§ **Task description**
Pull every "Vector" line out of the data below.

§ **Given material**
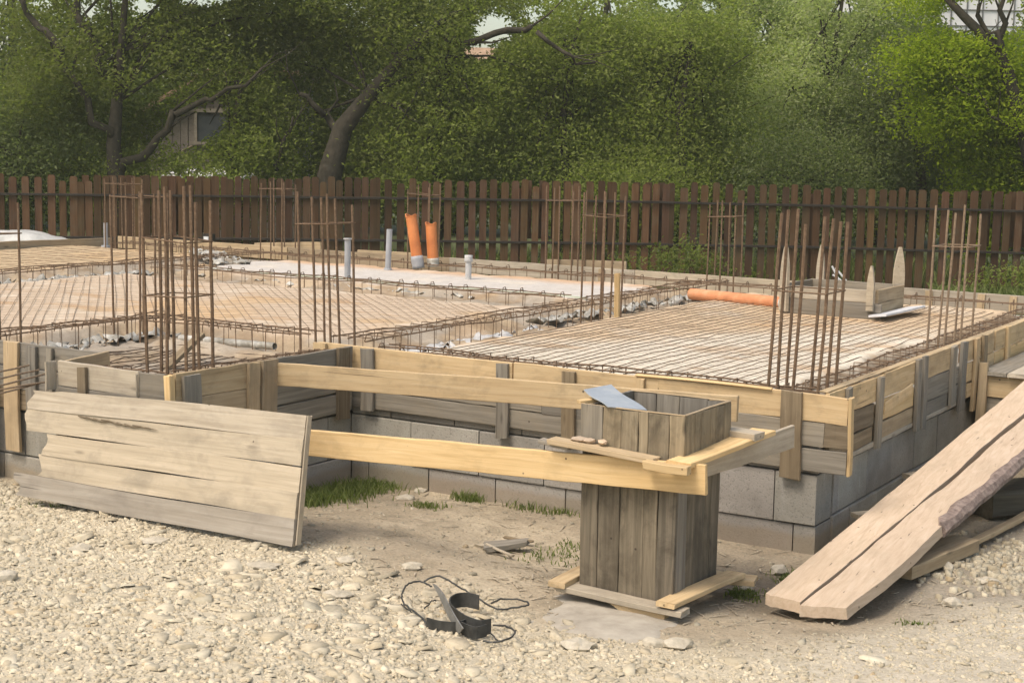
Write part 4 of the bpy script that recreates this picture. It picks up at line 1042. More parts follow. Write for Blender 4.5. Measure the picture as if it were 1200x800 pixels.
# short thick offcut under the ramp
o = board('timber_offcut', M['tan'], at(1052, 668, .05), at(1132, 636, .05) , (at(1110, 668, .05) - at(1060, 650, .05)), .16, .07, warp=.001); tag(o, 'short thick wooden offcut lying under the right ramp plank', 'timber block')
o.matrix_basis = o.matrix_basis
for a, b, w_, lab in (((1092, 629), (1141, 638), .05, 'shorter of two thin pale boards meeting on the ground right of the ramp'),
                      ((1139, 636), (1215, 596), .05, 'longer thin pale board on the ground right of the ramp, running to the border')):
    pa, pb = at(*a, .03), at(*b, .03); o = board('loose_board', M['tan'], pa, pb, (pb - pa).cross(UP), w_, .03); tag(o, lab, 'board')
o = board('loose_board', M['dusty'], W(-.10, .35, .15), W(-.26, .52, .15), (0, 1, 0), .07, .03); tag(o, 'short board end poking out between block wall and ramp, the nearer one', 'board')
o = board('loose_board', M['dusty'], W(-.06, 1.45, .18), W(-.34, 1.75, .20), (0, 1, 0), .08, .03); tag(o, 'short board end poking out between block wall and ramp, the farther one', 'board')
# side platform
t = thing('side_platform', W(-.6, 4.2, 0), 'low timber platform joined to the right hand wall, cut by the border of the picture', 'platform')
board('front_board', M['new'], W(-.07, 3.10, .555), W(-1.9, 3.10, .555), UP, .15, .028, t)
board('front_board', M['grey'], W(-.07, 3.115, .40), W(-1.9, 3.115, .40), UP, .15, .026, t)
for k in range(9):
    board('deck_board', M['palegrey' if k % 3 else 'grey'], W(-.07 - .2 * k - .1, 3.05, .647 + random.uniform(0, .006)), W(-.07 - .2 * k - .1, 6.8, .647), (1, 0, 0), .19, .028, t)
mb = MB(); mb.box(.1, 1.9, 3.16, 6.7, -.1, .60); mb.build('support_block', M['mortar'], t)
board('post', M['tan'], W(-.10, 3.07, .30), W(-.10, 3.07, .72), (1, 0, 0), .06, .05, t)
# dark steel drum/box under the ramp
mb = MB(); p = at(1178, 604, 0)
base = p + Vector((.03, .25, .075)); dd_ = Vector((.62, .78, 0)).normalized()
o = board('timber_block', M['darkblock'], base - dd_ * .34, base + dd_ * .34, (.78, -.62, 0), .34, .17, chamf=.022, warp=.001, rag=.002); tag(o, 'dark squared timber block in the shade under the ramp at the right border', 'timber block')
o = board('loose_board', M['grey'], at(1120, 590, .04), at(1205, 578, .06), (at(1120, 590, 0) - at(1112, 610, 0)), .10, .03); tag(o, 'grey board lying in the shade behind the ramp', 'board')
rock(1133, 637, 8, 0, 'tiny stone where the two thin boards meet', 77, .8)

# flat debris on the dirt
p = at(590, 641, 0); gzp = float(ground_z(p.x, p.y))
o = board('broken_tile', M['grey'], at(572, 640, gzp + .03), at(616, 636, gzp + .045), (at(590, 650, 0) - at(598, 630, 0)), .15, .03, rag=.02, endw=.55); tag(o, 'broken grey slab lying on the dirt between grass and column box', 'broken slab')
o = board('loose_board', M['dusty'], at(571, 637, gzp + .05), at(601, 652, gzp + .02), (0, 1, 0), .018, .012); tag(o, 'thin light stick lying over the broken grey slab', 'stick')
o = board('broken_tile', M['dusty'], at(560, 641, gzp + .02), at(583, 638, gzp + .02), (0, 1, 0), .06, .02, rag=.015); tag(o, 'small pale shard left of the broken grey slab', 'broken slab')
o = board('loose_board', M['brown'], at(590, 629, gzp + .02), at(622, 634, gzp + .02), (0, 1, 0), .03, .012, rag=.015); tag(o, 'dark splintered stick behind the broken grey slab', 'stick')

# ------------------------------------------------------------------ scrap metal and wires in the foreground
sp = at(545, 742, 0); sz = float(ground_z(sp.x, sp.y)) + .015
t = thing('scrap_metal', Vector((sp.x, sp.y, sz)), 'tangle of black sheet steel strips and wire loops lying on the rubble', 'scrap metal')
def G(px, py, h=0.0):      # a point on the rubble seen at this spot, lifted
    q = at(px, py, sz); q.z += h; return q
def strip(pts, w, name, up=UP, th=.003, mat=None):
    V = []; F = []; n = len(pts)
    for i, p in enumerate(pts):
        d = (pts[min(i + 1, n - 1)] - pts[max(i - 1, 0)]).normalized(); nrm = d.cross(up).normalized() * th
        ww = w[i] if isinstance(w, list) else w
        for a, b in ((0, 1), (1, 1), (1, -1), (0, -1)): V.append(p + up * ww * a + nrm * b)
    for i in range(n - 1):
        for k in range(4): F.append((i * 4 + k, i * 4 + (k + 1) % 4, i * 4 + 4 + (k + 1) % 4, i * 4 + 4 + k))
    F += [(3, 2, 1, 0), tuple(4 * n - 4 + k for k in range(4))]
    return mk(name, V, F, mat or M['darkmetal'], t)
def smooth(pts, n=24):
    P = [Vector(p) for p in pts]; out = []
    for i in range(len(P) - 1):
        p0, p1, p2, p3 = P[max(i - 1, 0)], P[i], P[i + 1], P[min(i + 2, len(P) - 1)]
        for k in range(6):
            s = k / 6; out.append(.5 * ((2 * p1) + (p2 - p0) * s + (2 * p0 - 5 * p1 + 4 * p2 - p3) * s * s + (3 * p1 - p0 - 3 * p2 + p3) * s ** 3))
    out.append(P[-1]); return out
strip(smooth([G(561, 714), G(548, 711), G(535, 712), G(527, 718), G(530, 727), G(545, 738), G(562, 744), G(575, 742)]), .07, 'curved_strip')
strip(smooth([G(500, 737), G(516, 741), G(534, 742), G(548, 738)]), .055, 'curved_strip')
strip(smooth([G(540, 742), G(556, 748), G(570, 745)]), .055, 'curved_strip')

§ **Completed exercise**
base = p + Vector((.03, .25, .075)); dd_ = Vector((.62, .78, 0)).normalized()
t = thing('scrap_metal', Vector((sp.x, sp.y, sz)), 'tangle of black sheet steel strips and wire loops lying on the rubble', 'scrap metal')
    P = [Vector(p) for p in pts]; out = []